**To do:** Within the listing below, locate all lines containing the word "scene". Copy each one.

**Material:**
#####

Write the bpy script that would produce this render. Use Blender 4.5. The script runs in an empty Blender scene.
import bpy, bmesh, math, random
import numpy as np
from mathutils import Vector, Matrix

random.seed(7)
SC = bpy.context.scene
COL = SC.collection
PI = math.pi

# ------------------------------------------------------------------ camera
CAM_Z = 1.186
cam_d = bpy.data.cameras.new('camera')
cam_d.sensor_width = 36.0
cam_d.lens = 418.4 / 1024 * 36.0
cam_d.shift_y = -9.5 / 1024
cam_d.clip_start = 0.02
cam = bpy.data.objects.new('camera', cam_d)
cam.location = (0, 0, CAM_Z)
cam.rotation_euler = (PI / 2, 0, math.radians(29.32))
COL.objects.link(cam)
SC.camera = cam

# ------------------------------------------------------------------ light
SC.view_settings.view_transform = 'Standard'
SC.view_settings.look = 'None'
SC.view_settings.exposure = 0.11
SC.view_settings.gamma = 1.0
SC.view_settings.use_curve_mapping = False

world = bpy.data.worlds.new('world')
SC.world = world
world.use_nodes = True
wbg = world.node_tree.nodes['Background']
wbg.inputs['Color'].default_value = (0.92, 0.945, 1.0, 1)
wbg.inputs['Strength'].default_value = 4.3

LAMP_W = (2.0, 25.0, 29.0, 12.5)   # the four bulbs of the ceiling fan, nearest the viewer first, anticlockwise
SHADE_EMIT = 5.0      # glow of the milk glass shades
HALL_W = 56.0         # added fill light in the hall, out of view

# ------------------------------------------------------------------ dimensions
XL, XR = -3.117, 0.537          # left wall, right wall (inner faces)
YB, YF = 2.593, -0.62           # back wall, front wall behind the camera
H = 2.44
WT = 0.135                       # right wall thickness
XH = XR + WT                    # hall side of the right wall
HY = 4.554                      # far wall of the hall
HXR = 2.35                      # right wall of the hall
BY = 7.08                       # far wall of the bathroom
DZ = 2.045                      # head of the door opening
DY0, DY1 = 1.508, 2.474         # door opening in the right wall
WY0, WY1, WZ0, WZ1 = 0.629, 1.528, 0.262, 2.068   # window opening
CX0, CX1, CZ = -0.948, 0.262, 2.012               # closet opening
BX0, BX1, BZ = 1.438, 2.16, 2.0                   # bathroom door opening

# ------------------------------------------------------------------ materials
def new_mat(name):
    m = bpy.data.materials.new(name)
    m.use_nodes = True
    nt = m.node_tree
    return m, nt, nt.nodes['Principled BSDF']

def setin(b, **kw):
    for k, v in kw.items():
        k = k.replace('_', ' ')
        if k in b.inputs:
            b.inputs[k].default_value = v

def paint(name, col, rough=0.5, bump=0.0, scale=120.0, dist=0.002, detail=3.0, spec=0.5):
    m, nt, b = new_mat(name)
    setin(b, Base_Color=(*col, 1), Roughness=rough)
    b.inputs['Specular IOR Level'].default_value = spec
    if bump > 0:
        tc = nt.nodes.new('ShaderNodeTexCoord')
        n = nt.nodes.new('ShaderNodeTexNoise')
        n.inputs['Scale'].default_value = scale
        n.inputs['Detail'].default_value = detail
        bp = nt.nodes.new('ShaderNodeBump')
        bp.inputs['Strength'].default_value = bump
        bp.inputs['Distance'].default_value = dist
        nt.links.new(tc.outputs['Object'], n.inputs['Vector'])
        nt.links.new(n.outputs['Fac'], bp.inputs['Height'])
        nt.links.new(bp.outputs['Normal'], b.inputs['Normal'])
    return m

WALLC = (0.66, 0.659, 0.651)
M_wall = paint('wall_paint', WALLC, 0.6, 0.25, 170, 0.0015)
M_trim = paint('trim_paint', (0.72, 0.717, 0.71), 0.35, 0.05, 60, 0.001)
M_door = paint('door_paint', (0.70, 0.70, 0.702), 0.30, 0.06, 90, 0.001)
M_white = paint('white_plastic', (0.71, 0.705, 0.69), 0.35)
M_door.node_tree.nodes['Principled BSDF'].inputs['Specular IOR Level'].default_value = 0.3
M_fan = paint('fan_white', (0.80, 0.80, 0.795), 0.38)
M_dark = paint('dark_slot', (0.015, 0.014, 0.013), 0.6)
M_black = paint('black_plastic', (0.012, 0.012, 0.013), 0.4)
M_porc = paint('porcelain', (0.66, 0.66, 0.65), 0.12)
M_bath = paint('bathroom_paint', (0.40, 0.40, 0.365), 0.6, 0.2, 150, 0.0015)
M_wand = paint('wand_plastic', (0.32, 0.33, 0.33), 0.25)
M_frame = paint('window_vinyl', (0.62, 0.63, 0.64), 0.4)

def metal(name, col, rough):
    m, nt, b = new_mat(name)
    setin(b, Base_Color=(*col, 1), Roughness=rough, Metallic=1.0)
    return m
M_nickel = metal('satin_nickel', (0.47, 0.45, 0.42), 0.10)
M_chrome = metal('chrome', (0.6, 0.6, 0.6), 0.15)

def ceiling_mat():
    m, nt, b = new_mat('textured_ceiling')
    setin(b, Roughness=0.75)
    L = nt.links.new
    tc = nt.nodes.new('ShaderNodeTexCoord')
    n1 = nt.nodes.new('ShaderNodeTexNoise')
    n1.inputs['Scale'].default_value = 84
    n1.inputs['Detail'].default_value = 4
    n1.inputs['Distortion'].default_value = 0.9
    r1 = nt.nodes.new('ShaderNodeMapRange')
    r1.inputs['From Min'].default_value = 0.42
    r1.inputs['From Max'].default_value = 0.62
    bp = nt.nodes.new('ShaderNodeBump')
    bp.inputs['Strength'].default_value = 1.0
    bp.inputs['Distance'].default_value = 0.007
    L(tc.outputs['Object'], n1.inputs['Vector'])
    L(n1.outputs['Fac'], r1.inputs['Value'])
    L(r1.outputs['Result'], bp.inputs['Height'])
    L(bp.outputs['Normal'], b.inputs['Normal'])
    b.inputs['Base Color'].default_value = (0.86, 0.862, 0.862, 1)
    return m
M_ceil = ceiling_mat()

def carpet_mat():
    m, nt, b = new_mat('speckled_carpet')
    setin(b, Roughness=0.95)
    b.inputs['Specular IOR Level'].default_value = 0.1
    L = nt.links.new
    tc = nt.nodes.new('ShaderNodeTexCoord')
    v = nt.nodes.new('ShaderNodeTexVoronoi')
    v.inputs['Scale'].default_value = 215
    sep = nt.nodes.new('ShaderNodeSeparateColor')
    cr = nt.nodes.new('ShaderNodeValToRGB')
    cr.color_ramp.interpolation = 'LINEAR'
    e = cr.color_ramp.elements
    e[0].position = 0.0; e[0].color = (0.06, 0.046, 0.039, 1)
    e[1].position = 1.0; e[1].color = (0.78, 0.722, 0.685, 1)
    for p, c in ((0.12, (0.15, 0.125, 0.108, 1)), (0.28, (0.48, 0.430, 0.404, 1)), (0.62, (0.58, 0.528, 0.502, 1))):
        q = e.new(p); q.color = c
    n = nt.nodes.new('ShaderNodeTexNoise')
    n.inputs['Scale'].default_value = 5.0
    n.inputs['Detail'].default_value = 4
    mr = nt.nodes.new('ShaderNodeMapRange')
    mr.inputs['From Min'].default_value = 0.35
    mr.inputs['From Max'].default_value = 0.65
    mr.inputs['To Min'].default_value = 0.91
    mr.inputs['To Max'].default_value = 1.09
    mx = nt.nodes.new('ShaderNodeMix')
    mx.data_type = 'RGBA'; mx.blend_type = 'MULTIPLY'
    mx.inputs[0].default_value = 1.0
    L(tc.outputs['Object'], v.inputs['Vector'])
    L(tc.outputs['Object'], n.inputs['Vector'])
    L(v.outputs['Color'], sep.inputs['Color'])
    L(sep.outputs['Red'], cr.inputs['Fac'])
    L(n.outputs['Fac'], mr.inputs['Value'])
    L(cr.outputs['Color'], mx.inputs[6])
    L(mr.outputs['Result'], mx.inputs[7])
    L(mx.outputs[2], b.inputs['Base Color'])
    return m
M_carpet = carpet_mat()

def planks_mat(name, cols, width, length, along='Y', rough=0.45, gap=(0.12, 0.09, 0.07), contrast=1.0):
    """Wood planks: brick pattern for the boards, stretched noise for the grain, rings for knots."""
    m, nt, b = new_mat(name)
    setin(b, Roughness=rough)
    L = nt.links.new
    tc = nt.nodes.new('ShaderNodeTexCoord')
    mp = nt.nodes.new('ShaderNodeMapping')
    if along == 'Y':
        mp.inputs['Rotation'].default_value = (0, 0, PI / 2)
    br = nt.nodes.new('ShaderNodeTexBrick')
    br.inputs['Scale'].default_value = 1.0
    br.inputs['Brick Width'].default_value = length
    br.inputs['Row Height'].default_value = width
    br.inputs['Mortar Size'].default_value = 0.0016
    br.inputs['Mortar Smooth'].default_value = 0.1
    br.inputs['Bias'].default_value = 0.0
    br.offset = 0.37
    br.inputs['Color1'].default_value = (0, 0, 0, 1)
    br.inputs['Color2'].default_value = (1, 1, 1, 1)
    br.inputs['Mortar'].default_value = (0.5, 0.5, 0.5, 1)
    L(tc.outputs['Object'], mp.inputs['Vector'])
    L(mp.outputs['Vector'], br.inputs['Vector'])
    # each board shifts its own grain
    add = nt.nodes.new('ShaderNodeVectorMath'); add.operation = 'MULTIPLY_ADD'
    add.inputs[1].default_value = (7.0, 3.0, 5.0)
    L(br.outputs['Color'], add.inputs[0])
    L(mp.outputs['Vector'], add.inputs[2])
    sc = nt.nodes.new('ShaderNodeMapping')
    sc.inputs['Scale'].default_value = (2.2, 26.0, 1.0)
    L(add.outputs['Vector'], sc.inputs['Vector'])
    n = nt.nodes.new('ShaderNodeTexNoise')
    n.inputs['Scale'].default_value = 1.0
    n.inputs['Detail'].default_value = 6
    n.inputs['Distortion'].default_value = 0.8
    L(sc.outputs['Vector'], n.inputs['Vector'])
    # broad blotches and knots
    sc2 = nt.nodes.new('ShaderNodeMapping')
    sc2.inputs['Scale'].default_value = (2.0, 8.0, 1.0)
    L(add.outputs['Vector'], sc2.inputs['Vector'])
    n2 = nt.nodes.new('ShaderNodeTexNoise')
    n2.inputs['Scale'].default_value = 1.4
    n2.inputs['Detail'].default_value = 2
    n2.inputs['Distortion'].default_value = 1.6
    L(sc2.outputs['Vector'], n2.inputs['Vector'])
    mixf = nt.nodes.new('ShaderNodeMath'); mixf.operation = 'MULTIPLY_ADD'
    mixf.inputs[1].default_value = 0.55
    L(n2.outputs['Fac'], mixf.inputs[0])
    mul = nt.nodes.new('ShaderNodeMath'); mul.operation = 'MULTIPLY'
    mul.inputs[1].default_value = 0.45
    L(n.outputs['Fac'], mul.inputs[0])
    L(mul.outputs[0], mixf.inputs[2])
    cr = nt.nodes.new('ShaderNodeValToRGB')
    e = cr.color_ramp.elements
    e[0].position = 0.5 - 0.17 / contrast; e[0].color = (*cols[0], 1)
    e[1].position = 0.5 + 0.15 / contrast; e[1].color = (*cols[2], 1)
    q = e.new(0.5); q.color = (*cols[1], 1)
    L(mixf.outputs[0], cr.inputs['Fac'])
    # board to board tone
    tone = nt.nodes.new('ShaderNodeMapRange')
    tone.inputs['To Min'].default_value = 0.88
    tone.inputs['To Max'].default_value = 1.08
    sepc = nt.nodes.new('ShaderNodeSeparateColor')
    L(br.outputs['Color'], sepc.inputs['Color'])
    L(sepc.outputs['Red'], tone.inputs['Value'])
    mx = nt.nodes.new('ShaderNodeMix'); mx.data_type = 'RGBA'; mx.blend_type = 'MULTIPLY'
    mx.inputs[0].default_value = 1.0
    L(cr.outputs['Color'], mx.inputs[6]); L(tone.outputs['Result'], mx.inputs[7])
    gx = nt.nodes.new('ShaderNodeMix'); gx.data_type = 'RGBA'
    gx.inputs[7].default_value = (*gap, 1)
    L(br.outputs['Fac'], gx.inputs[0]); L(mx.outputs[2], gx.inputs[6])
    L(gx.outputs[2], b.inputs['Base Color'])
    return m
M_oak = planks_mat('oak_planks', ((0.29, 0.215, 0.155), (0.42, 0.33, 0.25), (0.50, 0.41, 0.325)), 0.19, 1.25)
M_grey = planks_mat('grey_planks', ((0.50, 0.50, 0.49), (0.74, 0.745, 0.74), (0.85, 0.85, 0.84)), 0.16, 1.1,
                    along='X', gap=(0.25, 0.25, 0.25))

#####

**Result of the task:**
Write the bpy script that would produce this render. Use Blender 4.5. The script runs in an empty Blender scene.
SC = bpy.context.scene